Mi cultura es como mi segunda sombra, ha señalado alguien, por sobre la cual no puedo saltar. Tengo que asumir que los problemas filosóficos que me deben ocupar son los de mi sociedad, aunque, es cierto, hay fenómenos culturales de alcance mundial que también me competen. Como, por ejemplo, el celular que llevo en el bolsillo y que me comunica con una enorme cantidad de personas y de situaciones, aunque lo haga virtualmente, claro.

¿Cuáles son mis problemas? Pregunta que, para ser tematizada filosóficamente, debe ser expresada así: ¿Cuáles son nuestros problemas? ¿Qué pasa con mi cultura, en este presente en el cual soy y somos?

Esto es posicionarme en una ontología del presente, sin metafísicas previas y sin condicionantes históricos.

Entonces me topo con textos de filósofas que me plantean lo que se asemejan a círculos concéntricos:

Para estudiar y asumir posiciones que realmente incidan en mi/nuestra realidad, me dicen, hay que pensar en términos no coloniales. Debemos superar las posiciones eurocentristas dominantes y pensar desde lo que Boaventura de Sousa llama El Gran Sur.

Y hay asimismo que estudiar y pensar en términos no patriarcales. No colonialidad y superación de las estructuras patriarcales van de la mano.

Dos círculos pues: No colonialidad y superación del patriarcado.

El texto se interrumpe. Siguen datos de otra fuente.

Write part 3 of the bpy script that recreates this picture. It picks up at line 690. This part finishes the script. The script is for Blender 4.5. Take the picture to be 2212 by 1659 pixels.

Existe un tercer círculo que me parece mucho más problemático: hay que pensar desde una posición de género, señalan. El filosofar no es simétrico si se lo analiza desde los géneros. La filosofía en sus textos, por ejemplo, es un panorama dominado por los varones y son contadas las mujeres que se han destacado. Voy a fatigar las páginas del Diccionario de Filosofía de Ferrater Mora para cerciorarme de esta situación y efectivamente, son pocas, muy pocas, las mujeres que tienen una voz en este conocido texto.

¿Existe una filosofía de género aún por descubrir y expandir? Es esta una interrogante que, por el momento, supera mi capacidad pero que es una idea, una enorme idea, que debo anotar para tener en cuenta.

Debo confesar que no había tenido en cuenta aún la relación entre patriarcado y actividad filosófica. Dicho en términos más directos, la relación entre el machismo y mi condición de estudiante de filosofía mujer. Quizás se deba esa situación a que en el Instituto de Filosofía somos más las estudiantas que los estudiantes.

Aunque esto me resulta un problema abierto, no lo es en absoluto lo que avisoré leyendo la Apología de Sócrates, es decir, la vinculación intrínseca entre actividad filosófica y poder. Y lo que supone un panorama perturbador, a saber: la verdad, ¿no tendrá que ver, también de modo intrínseco, en cómo se manejan los niveles de poder?

¿Existirá la verdad, más allá de las circunstancias en las que surge? Puedo argumentar de manera débil sobre esto, pero me inclino a apoyar las posiciones que señalan que lo que existe, lo que emerge en las fuerzas dialécticamente en pugna, son verdades situadas, lo que Foucault llama veridicciones.

Entonces, ¿cuál fue la veridicción socrática? Reflexiono que fue la que surgió de sus argumentaciones. ¿Cuál fue, a su vez, la veridicción de los jueces que lo juzgaron? Reflexiono que la emanada de los sectores de aquella democracia que pugnaban por mantener un poder, debilitado pero todavía mayoritario. Porque hay que recordar que fue un régimen democrático y no una dictadura quien lo juzgó y condenó. Lo que debe ser asimismo motivo de reflexión colectiva.

 ¿Cómo se establecen los límites entre una democracia y un régimen totalitario? Es este otro interrogante que supera por el momento mis posibilidades pero ya me han informado que un filósofo contemporáneo, Giorgio Agamben, tiene agudas reflexiones al respecto y que esos límites, dice, son frágiles. Es esta una inquietud que debe motivarnos para pensar y actuar en nuestros países del Sur.

Partí de una lectura posible de la Apología de Sócrates y concluí nuevamente en ella después de transitar por mi propia experiencia. Claro que esta segunda lectura del texto trae consigo un aporte que, para mí, es cualitativamente importante. Al confrontarlo con las interrogantes de mi presente lo he hecho mío. He reescrito lo que Sócrates reflexionaba en voz alta en un ágora de Atenas. Lo he traído a las calles que transito en una ciudad del Sur del mundo.